C’est précisément l’hypothèse qu’a eu à trancher la Cour administrative d’appel de Nantes dans un arrêt rendu le 6 mars dernier concernant un secteur de la commune de Marcey-les-Grèves. Constatant que le secteur était structuré par des voies, comptait une cinquantaine de constructions groupées, était desservi par les réseaux d’eau, d’assainissement, d’électricité et de collecte des déchets et formait un noyau bâti d’une densité marquée, la Cour en a déduit qu’il s’agissait d’un secteur déjà urbanisé pouvant accueillir de nouvelles constructions en son sein (CAA Nantes, 6 mars 2020, n° 19NT02933).

On précisera que cette interprétation des juges d’appel peut sembler surprenante, le secteur concerné ayant tout à fait pu prétendre à la qualification de village en continuité duquel les nouvelles constructions peuvent être autorisées.

Secteur le Bas de Marcey (parcelle 203)

Opération constituant une extension de l’urbanisation

Le législateur de 1986 n’y avait peut-être pas pensé mais toute construction, quels qu’en soient l’usage et les dimensions, constitue une extension de l’urbanisation soumise au principe de continuité.
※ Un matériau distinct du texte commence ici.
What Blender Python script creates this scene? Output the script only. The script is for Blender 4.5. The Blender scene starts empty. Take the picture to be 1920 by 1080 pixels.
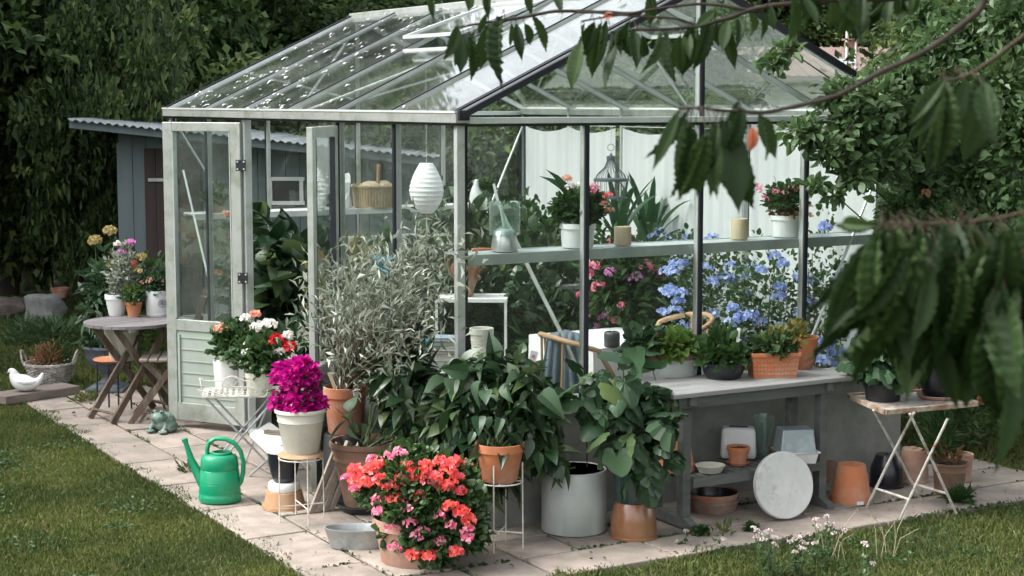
import bpy, math, random
import numpy as np
from mathutils import Vector, Matrix, Euler
R = math.radians
C = bpy.context.scene.collection
sc = bpy.context.scene
# ---------------------------------------------------------------- camera
F, PT, H, TH, CX, CY = 3169.99, .110467, 2.20331, .52268, -.25934, 8.52020
cd = bpy.data.cameras.new("camera"); cam = bpy.data.objects.new("camera", cd); C.objects.link(cam)
cam.location = (0, 0, H); cam.rotation_euler = (math.pi/2-PT, 0, 0)
cd.sensor_width = 36; cd.lens = 36*F/1920; cd.clip_start = .05; cd.clip_end = 900
cd.dof.use_dof = True; cd.dof.focus_distance = 9.3; cd.dof.aperture_fstop = 11
sc.camera = cam
# ---------------------------------------------------------------- world, sun, exposure
SUN_EL, SUN_AZ = R(50), R(-98)          # azimuth measured from +Y towards +X
w = bpy.data.worlds.new("World"); sc.world = w; w.use_nodes = True
wn, wl = w.node_tree.nodes, w.node_tree.links
sky = wn.new('ShaderNodeTexSky'); sky.sky_type = 'NISHITA'; sky.sun_disc = False
sky.sun_elevation = SUN_EL; sky.sun_rotation = SUN_AZ; sky.air_density = 1; sky.dust_density = 4
hs = wn.new('ShaderNodeHueSaturation'); hs.inputs['Saturation'].default_value = .22; hs.inputs['Value'].default_value = 1.7
wl.new(sky.outputs[0], hs.inputs['Color']); wl.new(hs.outputs[0], wn['Background'].inputs[0])
wn['Background'].inputs[1].default_value = .15
ld = bpy.data.lights.new("sun", 'SUN'); ld.energy = 1.1; ld.angle = R(25); ld.color = (1, .97, .92)
lo = bpy.data.objects.new("sun", ld); C.objects.link(lo)
sd = Vector((math.sin(SUN_AZ)*math.cos(SUN_EL), math.cos(SUN_AZ)*math.cos(SUN_EL), math.sin(SUN_EL)))
lo.rotation_euler = sd.to_track_quat('Z', 'Y').to_euler()
sc.view_settings.view_transform = 'Standard'; sc.view_settings.look = 'None'
sc.view_settings.exposure = 1.1; sc.view_settings.gamma = 1
cy = sc.cycles
cy.use_denoising = True; cy.max_bounces = 7; cy.transparent_max_bounces = 40; cy.diffuse_bounces = 3
cy.glossy_bounces = 3; cy.transmission_bounces = 4; cy.caustics_reflective = False; cy.caustics_refractive = False
cy.sample_clamp_indirect = 6; cy.use_adaptive_sampling = True; cy.adaptive_threshold = .02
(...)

Cela peut sembler sévère mais la cour administrative d’appel de Nantes rappelle qu’un cabanon est concerné par ces dispositions (CAA Nantes, 30 mars 2020, req. n°19NT02322).
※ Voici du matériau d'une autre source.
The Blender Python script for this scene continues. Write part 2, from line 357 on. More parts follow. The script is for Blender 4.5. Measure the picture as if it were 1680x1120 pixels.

L’article L.121-13 du code de l’urbanisme dispose que, dans les espaces proches du rivage, l’extension de l’urbanisation doit présenter un caractère limité. Dès 2005, le Conseil d’Etat a précisé qu’une opération n’entraînait une extension de l’urbanisation que si elle avait pour effet d’étendre un périmètre urbanisé ou si elle en modifiait les caractéristiques de manière significative. Il s’agit de la jurisprudence « Société Soleil d’Or ». Cette précision est importante car si une opération n’entraîne pas une extension de l’urbanisation la question de son caractère limité ne se pose pas, ni d’ailleurs celle de sa justification par le PLU ou celle de sa conformité au SCOT. Cette jurisprudence est constante. La Cour administrative d’appel de Marseille juge ainsi que la construction de deux villas n’est pas une extension de l’urbanisation dès lors qu’elle ne conduit pas à étendre ou à renforcer de manière significative l’urbanisation d’un quartier pavillonnaire, non plus qu’à en modifier les caractéristiques, notamment concernant la densité des constructions (CAA Marseille, 9 mars 2020, req. n° 18MA03096).
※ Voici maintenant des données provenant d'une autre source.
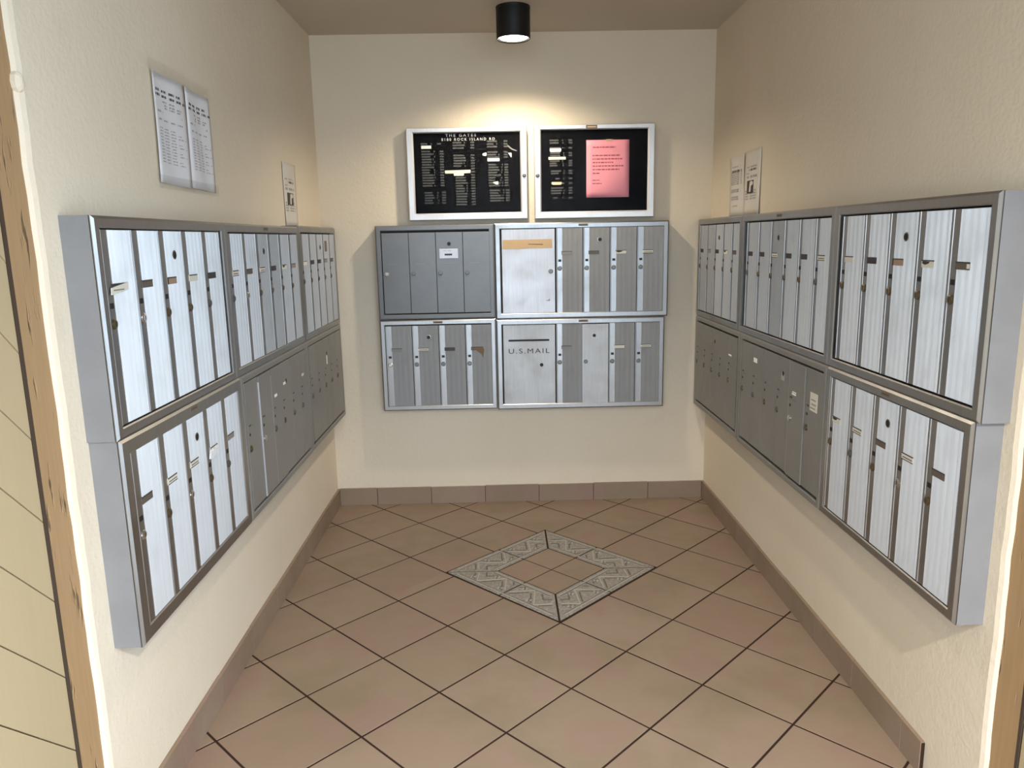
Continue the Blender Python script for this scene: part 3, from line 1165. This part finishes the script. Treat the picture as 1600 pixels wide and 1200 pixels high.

Les parcelles AD 108 et 109 au sud de la route départementale 568 sur la commune de Porto-Vecchio

La Cour administrative d’appel de Nantes fait une analyse identique pour un projet de lotissement sur la commune d’Erquy dans le département des côtes d’armor (CAA Nantes, 30 mars 2020, Association Erquy environnement, req. n° 19NT01840). Le blog y consacre un article détaillé.

Bande littorale de cent mètres

L’article L.121-16 du code de l’urbanisme dispose que les constructions et installations sont interdites dans une bande littorale de cent mètres à compter de la limite haute du rivage. Ces dispositions ne sont toutefois applicables qu’en dehors des espaces déjà urbanisés. S’il est acquis que ces espaces doivent présenter un nombre et une densité significatifs de constructions (ce qui assimile l’espace urbanisé de l’article L.121-16 à l’agglomération et au village de l’article L.121-8), leur frontière est parfois délicate à tracer. La Cour administrative d’appel de Nantes livre une intéressante application dans un arrêt du 30 mars 2020 (CAA Nantes, 30 mars 2020, req. n° 19NT02364) que le blog analyse dans cet article.